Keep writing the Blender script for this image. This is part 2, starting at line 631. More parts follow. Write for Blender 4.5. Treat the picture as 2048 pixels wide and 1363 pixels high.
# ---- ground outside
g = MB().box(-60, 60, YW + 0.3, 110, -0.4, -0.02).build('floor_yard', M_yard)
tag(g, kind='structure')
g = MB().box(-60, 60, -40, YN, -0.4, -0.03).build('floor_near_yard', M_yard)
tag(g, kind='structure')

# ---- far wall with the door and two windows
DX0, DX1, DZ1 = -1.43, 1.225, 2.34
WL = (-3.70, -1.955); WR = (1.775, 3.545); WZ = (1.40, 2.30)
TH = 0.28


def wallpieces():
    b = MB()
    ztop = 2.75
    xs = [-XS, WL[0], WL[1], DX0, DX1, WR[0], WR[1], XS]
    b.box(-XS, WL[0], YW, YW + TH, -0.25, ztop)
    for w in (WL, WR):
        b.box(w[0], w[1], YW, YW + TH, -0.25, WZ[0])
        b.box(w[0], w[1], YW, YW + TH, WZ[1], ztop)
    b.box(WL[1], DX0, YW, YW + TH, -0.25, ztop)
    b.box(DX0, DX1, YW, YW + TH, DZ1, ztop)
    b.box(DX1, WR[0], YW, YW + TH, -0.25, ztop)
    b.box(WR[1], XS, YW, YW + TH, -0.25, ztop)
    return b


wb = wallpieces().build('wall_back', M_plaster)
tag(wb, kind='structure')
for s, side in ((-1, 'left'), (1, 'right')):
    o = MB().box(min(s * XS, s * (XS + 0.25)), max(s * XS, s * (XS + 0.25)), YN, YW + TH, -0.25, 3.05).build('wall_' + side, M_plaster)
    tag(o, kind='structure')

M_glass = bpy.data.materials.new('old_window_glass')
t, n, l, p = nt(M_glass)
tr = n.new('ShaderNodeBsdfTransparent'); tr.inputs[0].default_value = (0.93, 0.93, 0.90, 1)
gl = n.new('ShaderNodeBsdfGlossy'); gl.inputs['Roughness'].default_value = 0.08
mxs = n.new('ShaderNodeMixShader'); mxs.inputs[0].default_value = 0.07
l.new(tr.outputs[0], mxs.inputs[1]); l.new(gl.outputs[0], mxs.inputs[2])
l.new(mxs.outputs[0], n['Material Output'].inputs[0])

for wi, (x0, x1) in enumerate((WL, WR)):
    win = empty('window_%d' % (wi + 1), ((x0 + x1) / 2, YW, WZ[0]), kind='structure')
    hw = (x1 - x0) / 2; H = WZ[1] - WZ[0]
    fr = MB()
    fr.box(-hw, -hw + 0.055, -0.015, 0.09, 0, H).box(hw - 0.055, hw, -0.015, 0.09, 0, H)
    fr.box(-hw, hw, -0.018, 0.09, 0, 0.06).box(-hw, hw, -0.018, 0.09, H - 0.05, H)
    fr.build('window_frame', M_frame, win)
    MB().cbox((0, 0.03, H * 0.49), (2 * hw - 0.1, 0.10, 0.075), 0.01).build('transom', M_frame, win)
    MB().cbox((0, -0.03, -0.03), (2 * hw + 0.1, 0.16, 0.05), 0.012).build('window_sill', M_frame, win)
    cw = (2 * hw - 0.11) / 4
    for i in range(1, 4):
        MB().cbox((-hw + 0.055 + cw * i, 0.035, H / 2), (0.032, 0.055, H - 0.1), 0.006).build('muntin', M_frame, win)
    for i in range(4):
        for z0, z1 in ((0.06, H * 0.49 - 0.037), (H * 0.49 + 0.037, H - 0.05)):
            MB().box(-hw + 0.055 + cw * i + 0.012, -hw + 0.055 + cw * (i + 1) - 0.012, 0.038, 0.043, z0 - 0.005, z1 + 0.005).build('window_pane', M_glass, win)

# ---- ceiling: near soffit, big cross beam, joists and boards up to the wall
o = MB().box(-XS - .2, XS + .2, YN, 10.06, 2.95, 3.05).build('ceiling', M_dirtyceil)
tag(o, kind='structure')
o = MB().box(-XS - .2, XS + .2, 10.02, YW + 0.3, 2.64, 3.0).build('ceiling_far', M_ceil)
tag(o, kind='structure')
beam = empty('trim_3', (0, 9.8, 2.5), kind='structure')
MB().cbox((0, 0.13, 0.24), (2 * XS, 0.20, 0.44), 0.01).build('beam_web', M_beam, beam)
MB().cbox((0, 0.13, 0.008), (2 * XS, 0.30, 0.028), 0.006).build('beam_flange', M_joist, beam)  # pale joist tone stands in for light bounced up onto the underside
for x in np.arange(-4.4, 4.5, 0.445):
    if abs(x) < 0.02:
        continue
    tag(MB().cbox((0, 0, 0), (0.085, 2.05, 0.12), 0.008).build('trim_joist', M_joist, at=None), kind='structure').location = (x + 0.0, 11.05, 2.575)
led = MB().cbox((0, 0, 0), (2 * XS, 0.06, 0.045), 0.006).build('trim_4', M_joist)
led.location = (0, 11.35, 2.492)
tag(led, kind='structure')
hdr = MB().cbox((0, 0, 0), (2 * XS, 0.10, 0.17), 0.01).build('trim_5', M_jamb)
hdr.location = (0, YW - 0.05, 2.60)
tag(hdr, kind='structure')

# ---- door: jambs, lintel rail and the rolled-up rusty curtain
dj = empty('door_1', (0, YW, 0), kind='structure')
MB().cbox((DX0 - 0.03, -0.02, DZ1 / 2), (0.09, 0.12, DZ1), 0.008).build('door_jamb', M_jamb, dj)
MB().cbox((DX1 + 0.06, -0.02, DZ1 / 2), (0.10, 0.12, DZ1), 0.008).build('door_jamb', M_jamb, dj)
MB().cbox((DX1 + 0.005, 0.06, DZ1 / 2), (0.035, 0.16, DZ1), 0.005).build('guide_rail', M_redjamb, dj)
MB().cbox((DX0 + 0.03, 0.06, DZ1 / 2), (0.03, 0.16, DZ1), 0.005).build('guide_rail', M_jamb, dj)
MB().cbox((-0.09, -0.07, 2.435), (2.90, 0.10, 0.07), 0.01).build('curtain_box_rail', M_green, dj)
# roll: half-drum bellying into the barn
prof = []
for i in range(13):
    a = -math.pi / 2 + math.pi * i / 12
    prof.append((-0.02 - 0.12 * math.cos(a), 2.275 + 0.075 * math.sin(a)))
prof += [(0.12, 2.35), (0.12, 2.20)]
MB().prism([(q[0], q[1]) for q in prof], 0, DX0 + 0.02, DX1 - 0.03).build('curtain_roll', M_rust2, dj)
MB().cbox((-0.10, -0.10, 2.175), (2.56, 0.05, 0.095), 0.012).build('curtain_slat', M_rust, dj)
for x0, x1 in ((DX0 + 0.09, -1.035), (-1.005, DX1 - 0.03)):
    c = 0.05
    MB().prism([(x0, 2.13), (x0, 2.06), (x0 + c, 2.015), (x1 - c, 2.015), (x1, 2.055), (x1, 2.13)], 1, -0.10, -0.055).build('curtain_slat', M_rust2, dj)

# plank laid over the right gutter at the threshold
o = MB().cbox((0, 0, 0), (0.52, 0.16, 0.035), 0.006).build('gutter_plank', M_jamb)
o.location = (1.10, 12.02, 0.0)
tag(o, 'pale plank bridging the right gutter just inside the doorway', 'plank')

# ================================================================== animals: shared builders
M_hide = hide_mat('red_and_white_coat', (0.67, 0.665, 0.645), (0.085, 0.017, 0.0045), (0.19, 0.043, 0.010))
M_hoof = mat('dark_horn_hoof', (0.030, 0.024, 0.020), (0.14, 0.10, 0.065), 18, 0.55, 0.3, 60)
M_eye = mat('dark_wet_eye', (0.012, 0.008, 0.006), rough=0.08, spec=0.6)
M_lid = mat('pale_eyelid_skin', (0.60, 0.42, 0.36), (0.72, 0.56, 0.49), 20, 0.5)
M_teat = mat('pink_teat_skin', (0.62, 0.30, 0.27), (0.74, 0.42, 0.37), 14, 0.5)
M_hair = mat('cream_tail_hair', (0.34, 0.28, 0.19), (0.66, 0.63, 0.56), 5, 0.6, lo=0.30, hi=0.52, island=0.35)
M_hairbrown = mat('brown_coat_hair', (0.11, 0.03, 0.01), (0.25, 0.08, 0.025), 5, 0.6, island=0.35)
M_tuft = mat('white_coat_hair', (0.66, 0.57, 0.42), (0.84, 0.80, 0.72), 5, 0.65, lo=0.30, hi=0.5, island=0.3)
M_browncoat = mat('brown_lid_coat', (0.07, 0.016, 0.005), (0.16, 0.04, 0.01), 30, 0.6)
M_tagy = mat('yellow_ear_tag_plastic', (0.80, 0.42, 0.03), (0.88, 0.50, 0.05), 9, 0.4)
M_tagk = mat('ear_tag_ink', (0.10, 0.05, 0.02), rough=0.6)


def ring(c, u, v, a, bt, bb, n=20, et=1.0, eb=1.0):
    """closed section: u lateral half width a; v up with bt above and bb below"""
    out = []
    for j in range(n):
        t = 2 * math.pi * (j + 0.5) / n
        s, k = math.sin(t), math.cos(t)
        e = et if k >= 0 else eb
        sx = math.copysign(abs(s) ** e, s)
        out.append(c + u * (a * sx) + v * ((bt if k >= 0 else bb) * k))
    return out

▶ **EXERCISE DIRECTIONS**
The line containing "wb = wallpieces().build('wall_back', M_plaster)" opens the part, and the line containing "l.new(mxs.outputs[0], n['Material Output'].inputs[0])" closes it. Output that part exactly, with both, and only that.

▶ **THE COMPLETED TASK**
wb = wallpieces().build('wall_back', M_plaster)
tag(wb, kind='structure')
for s, side in ((-1, 'left'), (1, 'right')):
    o = MB().box(min(s * XS, s * (XS + 0.25)), max(s * XS, s * (XS + 0.25)), YN, YW + TH, -0.25, 3.05).build('wall_' + side, M_plaster)
    tag(o, kind='structure')

M_glass = bpy.data.materials.new('old_window_glass')
t, n, l, p = nt(M_glass)
tr = n.new('ShaderNodeBsdfTransparent'); tr.inputs[0].default_value = (0.93, 0.93, 0.90, 1)
gl = n.new('ShaderNodeBsdfGlossy'); gl.inputs['Roughness'].default_value = 0.08
mxs = n.new('ShaderNodeMixShader'); mxs.inputs[0].default_value = 0.07
l.new(tr.outputs[0], mxs.inputs[1]); l.new(gl.outputs[0], mxs.inputs[2])
l.new(mxs.outputs[0], n['Material Output'].inputs[0])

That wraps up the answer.